Las consecuencias, hasta ahora, son nulas.
¿Cuántos funcionarios en México han sido multados, sancionados, separados de sus puestos, por revictimizar a las mujeres y hombres violados, asesinados, torturados? ¿Cuántas de las víctimas que son culpadas injustamente por delitos entablan demandas por difamación al salir de la cárcel? ¿Cuántos son juzgados en la prensa bajo criterios de homofobia, de estigmatización, de desdén?
¿Cuántas víctimas buscan una reparación del daño que toque directamente a la actuación de la autoridad? Muy pocas.
Los casos de feminicidios no resueltos en México, dichos desde la sentencia de Campo Algodonero, refuerzan “el sentimiento y la sensación de inseguridad en las mujeres, así como una persistente desconfianza de éstas en el sistema de administración de justicia”.
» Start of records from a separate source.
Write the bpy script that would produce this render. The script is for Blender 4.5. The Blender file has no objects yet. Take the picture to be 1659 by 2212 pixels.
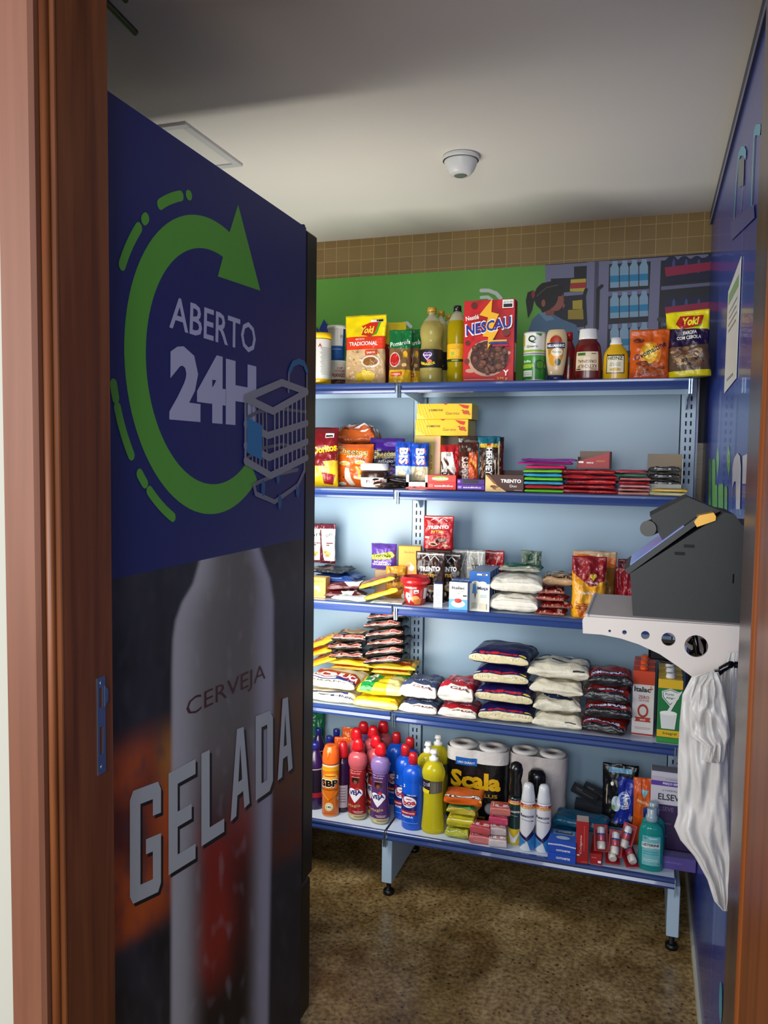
import bpy, math, random
from mathutils import Vector, Matrix, noise, Euler
from mathutils.geometry import tessellate_polygon
random.seed(7)
PI = math.pi
sc = bpy.context.scene
C = sc.collection

# ---------------------------------------------------------------- camera, light, exposure
CAM = Vector((0.8948, -2.8336, 1.6652)); ROT = Euler((1.5056, -0.0138, 0.3201)); FPX = 1719.9
cd = bpy.data.cameras.new('camera'); cam = bpy.data.objects.new('camera', cd); C.objects.link(cam)
cam.location = CAM; cam.rotation_euler = ROT
cd.sensor_fit = 'VERTICAL'; cd.sensor_height = 36; cd.lens = FPX/2212*36
cd.clip_start = 0.02
sc.camera = cam
sc.view_settings.view_transform = 'Standard'; sc.view_settings.look = 'None'
sc.view_settings.gamma = 1; sc.view_settings.use_curve_mapping = False
sc.view_settings.exposure = 0.36

def area(name, loc, target, sx, sy, power, col):
    l = bpy.data.lights.new(name, 'AREA'); l.shape = 'RECTANGLE'; l.size = sx; l.size_y = sy
    l.energy = power; l.color = col
    o = bpy.data.objects.new(name, l); C.objects.link(o); o.location = loc
    o.rotation_euler = (Vector(target)-Vector(loc)).to_track_quat('-Z', 'Y').to_euler()
    return o
# daylight of the lobby behind the photographer, and the cool lit glass door of the drinks fridge
area('lobby_daylight', (-1.3, -4.6, 2.05), (0.75, -1.0, 1.2), 1.8, 1.8, 84, (1.0, .97, .93))
area('lobby_window_light', (0.9, -4.6, 2.1), (0.85, 0.0, 1.1), 1.6, 1.2, 62, (.92, .96, 1.0))
area('fridge_door_light', (-0.33, -0.665, 1.45), (-0.33, 1, 1.9), 0.5, 1.6, 33, (1.0, .97, .90))
wd = bpy.data.worlds.new('world'); sc.world = wd; wd.use_nodes = True
wd.node_tree.nodes['Background'].inputs[0].default_value = (.75, .85, 1, 1)
wd.node_tree.nodes['Background'].inputs[1].default_value = .35

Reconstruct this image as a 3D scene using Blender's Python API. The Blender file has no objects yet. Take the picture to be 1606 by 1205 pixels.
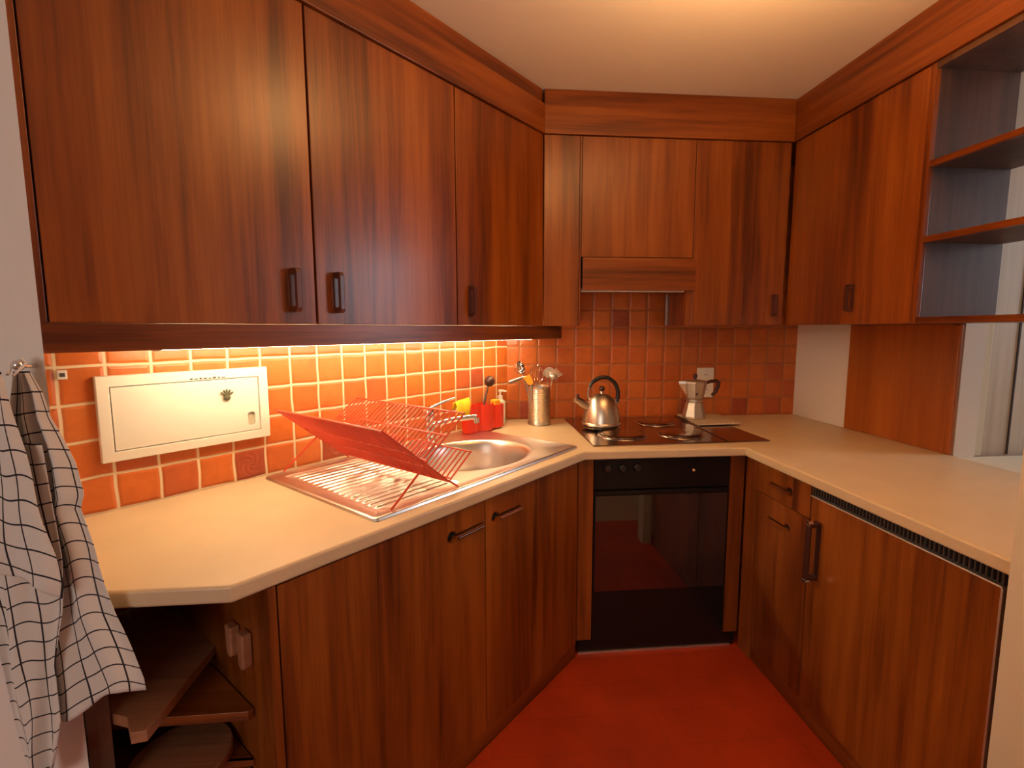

Esta sensación de inseguridad, esta certeza de que nos puede pasar a cualquiera, en cualquier momento, que nuestra vida vale lo que vale el momento y el lugar en donde podemos diariamente librar la muerte, es la base que explica la indignación por el tratamiento de este caso.
Esta misma semana, dos mujeres fueron violadas en la carretera en Puebla, una de ellas menor de edad. Una de estas mujeres, de las que las autoridades no han dicho ni filtrado datos personales, vio morir a su pequeño hijo, asesinado, con la barbarie que solo se explica en una sociedad que no aguanta más.
No sabíamos que esta familia viajaba de noche, que debieron caminar para pedir ayuda aun después de ser ultrajadas, que les atacaron a mansalva. Y no teníamos que saber que les violaron, no teníamos que saber que al dolor de lo sucedido seguirá el estigma social.
“Mi hija estaba destinada a otra cosa”, dijo la madre de Lesvy Berlín en los jardines de la UNAM. Por ella supimos, también, que amaba las lenguas, que leía desde los cinco años, que le gustaba la filosofía, que quería ser una ciudadana del mundo.
Haber dejado la escuela, haber vivido con su compañero, no eran símbolos de que “fuese una persona despreciable” sino alguien que “toma decisiones porque tiene la capacidad de hacerlo”.